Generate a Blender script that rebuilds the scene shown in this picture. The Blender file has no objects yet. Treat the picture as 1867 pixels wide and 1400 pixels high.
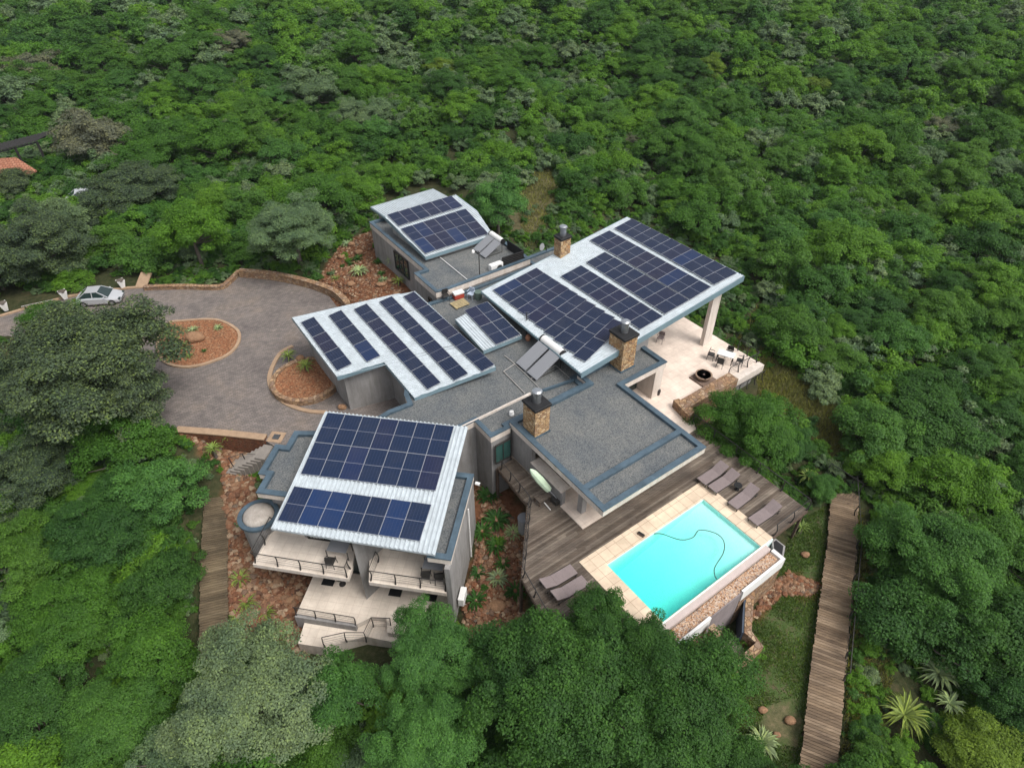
import bpy, bmesh, math, random
import numpy as np
from mathutils import Matrix, Vector
R = math.radians
sc = bpy.context.scene
col = sc.collection

# ------------------------------------------------------------------ camera, sky, sun, exposure
CAM_H, FPX, PITCH = 30.0, 1200.0, 40.5          # metres above the deck, focal length in px of a 1867 px wide frame
cam_d = bpy.data.cameras.new('camera'); cam = bpy.data.objects.new('camera', cam_d); col.objects.link(cam)
cam.location = (0, 0, CAM_H); cam.rotation_euler = (R(90 - PITCH), 0, 0)
cam_d.sensor_width = 36; cam_d.lens = FPX / 1867 * 36; cam_d.clip_end = 3000; cam_d.clip_start = .5
sc.camera = cam
SUN_EL, SUN_AZ = 56, 122                           # azimuth from +Y towards +X
w = bpy.data.worlds.new('World'); sc.world = w; w.use_nodes = True
wn = w.node_tree; bg = wn.nodes['Background']
sky = wn.nodes.new('ShaderNodeTexSky'); sky.sky_type = 'NISHITA'; sky.sun_disc = False
sky.sun_elevation = R(SUN_EL); sky.sun_rotation = R(SUN_AZ); sky.dust_density = 4; sky.air_density = 1.0
hs = wn.nodes.new('ShaderNodeHueSaturation'); hs.inputs['Saturation'].default_value = .25
wn.links.new(sky.outputs[0], hs.inputs['Color']); wn.links.new(hs.outputs[0], bg.inputs[0]); bg.inputs[1].default_value = .15
sl = bpy.data.lights.new('sun', 'SUN'); sl.energy = 1.45; sl.angle = R(26); sl.color = (1, .96, .9)
so = bpy.data.objects.new('sun', sl); col.objects.link(so); so.location = (40, 60, 80)
so.rotation_euler = (R(90 - SUN_EL), 0, R(-SUN_AZ + 180) + math.pi * 0)
sd = Vector((math.sin(R(SUN_AZ)) * math.cos(R(SUN_EL)), math.cos(R(SUN_AZ)) * math.cos(R(SUN_EL)), math.sin(R(SUN_EL))))
so.rotation_euler = sd.to_track_quat('Z', 'Y').to_euler()
sc.view_settings.view_transform = 'Standard'; sc.view_settings.look = 'None'
sc.view_settings.exposure = 0.55; sc.view_settings.gamma = 1
sc.cycles.max_bounces = 6; sc.cycles.diffuse_bounces = 3; sc.cycles.transparent_max_bounces = 8
sc.cycles.use_denoising = True

# ------------------------------------------------------------------ survey: image position + known height -> place on site
TH = R(PITCH); CT, ST = math.cos(TH), math.sin(TH)
ZM = {1: (400, 700, 2.8), 2: (520, 330, 3.3333), 3: (820, 380, 3.1117), 4: (850, 600, 3.685), 5: (900, 780, 3.1117), 6: (0, 200, 2.154),
      7: (1300, 800, 2.3333), 8: (300, 980, 3.1117), 9: (660, 340, 6.2233), 10: (1180, 540, 5.3833), 11: (0, 480, 5.186),
      12: (300, 740, 6.2233), 13: (780, 480, 5.8333), 14: (860, 750, 7.0), 15: (1180, 980, 5.6), 16: (940, 830, 4.6667), 17: (840, 860, 4.8276),
      18: (590, 400, 8.747), 19: (0, 210, 5.185)}
def ray(p):
    if len(p) == 3:
        m = ZM[p[0]]; p = (m[0] + p[1] / m[2], m[1] + p[2] / m[2])
    x = p[0] - 933.5; y = 700 - p[1]
    return Vector((x, FPX * CT + y * ST, -FPX * ST + y * CT))
def G(p, z=0.):
    d = ray(p); t = (z - CAM_H) / d.z
    return Vector((d.x * t, d.y * t, z))
def pix(P):
    x, y, z = P[0], P[1], P[2] - CAM_H
    dep = y * CT - z * ST; up = y * ST + z * CT
    return (933.5 + FPX * x / dep, 700 - FPX * up / dep)
def on_plane(p, P0, gx, gy):
    d = ray(p); t = (P0[2] - CAM_H - gx * P0[0] - gy * P0[1]) / (d.z - gx * d.x - gy * d.y)
    return Vector((d.x * t, d.y * t, CAM_H + d.z * t))
class Frame:
    def __init__(s, az): s.a = R(az); s.c = math.cos(s.a); s.s = math.sin(s.a); s.az = az
    def __call__(s, u, v, z=0.): return Vector((u * s.c - v * s.s, u * s.s + v * s.c, z))
    def inv(s, P): return (P[0] * s.c + P[1] * s.s, -P[0] * s.s + P[1] * s.c)
    def poly(s, pts): return [s(u, v).to_2d() for u, v in pts]
M = Frame(36)      # main house, deck, pool
K = Frame(-9)      # guest wing with the two balconies

# ------------------------------------------------------------------ mesh builder
class MB:
    def __init__(s): s.v = []; s.f = []; s.m = []; s.mats = []
    def mat(s, m):
        if m not in s.mats: s.mats.append(m)
        return s.mats.index(m)
    def face(s, pts, m):
        b = len(s.v); s.v += [Vector(p) for p in pts]; s.f.append(list(range(b, b + len(pts)))); s.m.append(s.mat(m))
    def prism(s, poly, z0, z1, m, top=True, bottom=True, mtop=None):
        n = len(poly)
        zb = z0 if callable(z0) else (lambda x, y: z0); zt = z1 if callable(z1) else (lambda x, y: z1)
        poly = ccw(poly)
        B = [Vector((p[0], p[1], zb(p[0], p[1]))) for p in poly]; T = [Vector((p[0], p[1], zt(p[0], p[1]))) for p in poly]
        b = len(s.v); s.v += B + T; k = s.mat(m); kt = s.mat(mtop) if mtop else k
        for i in range(n):
            j = (i + 1) % n; s.f.append([b + i, b + j, b + n + j, b + n + i]); s.m.append(k)
        if top: s.f.append([b + n + i for i in range(n)]); s.m.append(kt)
        if bottom: s.f.append([b + i for i in range(n)][::-1]); s.m.append(k)
    def ring(s, outer, inner, z0, z1, m):
        n = len(outer); b = len(s.v); k = s.mat(m)
        for pl, z in ((outer, z0), (outer, z1), (inner, z0), (inner, z1)): s.v += [Vector((p[0], p[1], z)) for p in pl]
        for i in range(n):
            j = (i + 1) % n
            s.f += [[b + i, b + j, b + n + j, b + n + i], [b + n + i, b + n + j, b + 3 * n + j, b + 3 * n + i],
                    [b + 2 * n + j, b + 2 * n + i, b + 3 * n + i, b + 3 * n + j], [b + j, b + i, b + 2 * n + i, b + 2 * n + j]]
            s.m += [k] * 4
    def box(s, c, sz, m, az=0., rot=None, bev=0.):
        # c = centre of the bottom face
        x, y, z = sz[0] / 2, sz[1] / 2, sz[2]
        Q = rot if rot is not None else Matrix.Rotation(R(az), 3, 'Z')
        c = Vector(c)
        if bev:
            e = bev; prof = [(-x + e, -y), (x - e, -y), (x, -y + e), (x, y - e), (x - e, y), (-x + e, y), (-x, y - e), (-x, -y + e)]
            b = len(s.v); n = 8
            for (zz, sh) in ((0, 0), (z - e, 0), (z, e)):
                for px, py in prof:
                    fx = (abs(px) - sh) * (1 if px > 0 else -1); fy = (abs(py) - sh) * (1 if py > 0 else -1)
                    s.v.append(c + Q @ Vector((fx, fy, zz)))
            k = s.mat(m)
            for r_ in range(2):
                for i in range(n):
                    j = (i + 1) % n; s.f.append([b + r_ * n + i, b + r_ * n + j, b + (r_ + 1) * n + j, b + (r_ + 1) * n + i]); s.m.append(k)
            s.f.append([b + 2 * n + i for i in range(n)]); s.m.append(k); s.f.append([b + i for i in range(n)][::-1]); s.m.append(k)
            return
        P = [c + Q @ Vector((a, b_, d)) for d in (0, z) for a, b_ in ((-x, -y), (x, -y), (x, y), (-x, y))]
        b = len(s.v); s.v += P; k = s.mat(m)
        for f in ((3, 2, 1, 0), (4, 5, 6, 7), (0, 1, 5, 4), (1, 2, 6, 5), (2, 3, 7, 6), (3, 0, 4, 7)): s.f.append([b + i for i in f]); s.m.append(k)
    def bar(s, a, b_, w_, h_, m):
        a = Vector(a); b_ = Vector(b_); d = b_ - a; L = d.length
        if L < 1e-6: return
        d /= L; up = Vector((0, 0, 1)) if abs(d.z) < .95 else Vector((0, 1, 0))
        sx = d.cross(up).normalized(); uy = sx.cross(d)
        P = [q + sx * i * w_ / 2 + uy * j * h_ / 2 for q in (a, b_) for i, j in ((-1, -1), (1, -1), (1, 1), (-1, 1))]
        b = len(s.v); s.v += P; k = s.mat(m)
        for f in ((3, 2, 1, 0), (4, 5, 6, 7), (0, 1, 5, 4), (1, 2, 6, 5), (2, 3, 7, 6), (3, 0, 4, 7)): s.f.append([b + i for i in f]); s.m.append(k)
    def tube(s, pts, r, m, n=8, cap=True):
        pts = [Vector(p) for p in pts]; b = len(s.v); k = s.mat(m); rs = r if isinstance(r, (list, tuple)) else [r] * len(pts)
        for i, p in enumerate(pts):
            d = (pts[min(i + 1, len(pts) - 1)] - pts[max(i - 1, 0)]).normalized()
            up = Vector((0, 0, 1)) if abs(d.z) < .9 else Vector((0, 1, 0))
            sx = d.cross(up).normalized(); uy = sx.cross(d)
            for j in range(n):
                a = 2 * math.pi * j / n; s.v.append(p + (sx * math.cos(a) + uy * math.sin(a)) * rs[i])
        for i in range(len(pts) - 1):
            for j in range(n):
                q = (j + 1) % n; s.f.append([b + i * n + j, b + i * n + q, b + (i + 1) * n + q, b + (i + 1) * n + j]); s.m.append(k)
        if cap:
            s.f.append([b + j for j in range(n)][::-1]); s.m.append(k)
            e = b + (len(pts) - 1) * n; s.f.append([e + j for j in range(n)]); s.m.append(k)
    def lathe(s, c, prof, m, n=16, ax=Vector((0, 0, 1))):
        s.tube([Vector(c) + ax * z for r_, z in prof], [max(r_, .001) for r_, z in prof], m, n)
    def blob(s, c, rad, m, seed=0, sub=2, amp=.25):
        bm = bmesh.new(); bmesh.ops.create_icosphere(bm, subdivisions=sub, radius=1)
        rr = random.Random(seed); ds = [Vector((rr.uniform(-1, 1), rr.uniform(-1, 1), rr.uniform(-1, 1))).normalized() for _ in range(7)]
        am = [rr.uniform(.2, 1) for _ in ds]; b = len(s.v); k = s.mat(m); c = Vector(c)
        for v in bm.verts:
            q = 1 + amp * sum(a * (max(0, v.co.dot(d)) - .5) ** 3 * 2 for a, d in zip(am, ds)); q -= amp * .6 * sum(max(0, v.co.dot(d) - .72) for d in ds)
            s.v.append(c + Vector((v.co.x * rad[0], v.co.y * rad[1], v.co.z * rad[2])) * q)
        for f in bm.faces: s.f.append([b + v.index for v in f.verts]); s.m.append(k)
        bm.free()
    def build(s, name, parent=None, smooth=False, origin=None):
        if parent is not None:
            inv = Matrix.Translation(parent['_o']).inverted() if '_o' in parent else Matrix.Identity(4)
            o_ = Vector(parent['_o']) if '_o' in parent else Vector((0, 0, 0))
        else:
            if origin is None:
                A = np.array([tuple(v) for v in s.v]); mn = A.min(0); mx = A.max(0); origin = ((mn[0] + mx[0]) / 2, (mn[1] + mx[1]) / 2, mn[2])
            o_ = Vector(origin)
        me = bpy.data.meshes.new(name)
        me.from_pydata([tuple(v - o_) for v in s.v], [], s.f)
        for m_ in s.mats: me.materials.append(m_)
        me.polygons.foreach_set('material_index', s.m)
        if smooth: me.polygons.foreach_set('use_smooth', [True] * len(s.f))
        me.update()
        o = bpy.data.objects.new(name, me); col.objects.link(o)
        if parent is not None: o.parent = parent
        else: o.location = o_
        o['_o'] = tuple(o_) if parent is None else tuple(parent['_o']) if '_o' in parent else (0, 0, 0)
        return o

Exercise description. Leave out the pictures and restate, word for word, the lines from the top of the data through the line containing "col = sc.collection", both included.

Task result.
Generate a Blender script that rebuilds the scene shown in this picture. The Blender file has no objects yet. Treat the picture as 1867 pixels wide and 1400 pixels high.
import bpy, bmesh, math, random
import numpy as np
from mathutils import Matrix, Vector
R = math.radians
sc = bpy.context.scene
col = sc.collection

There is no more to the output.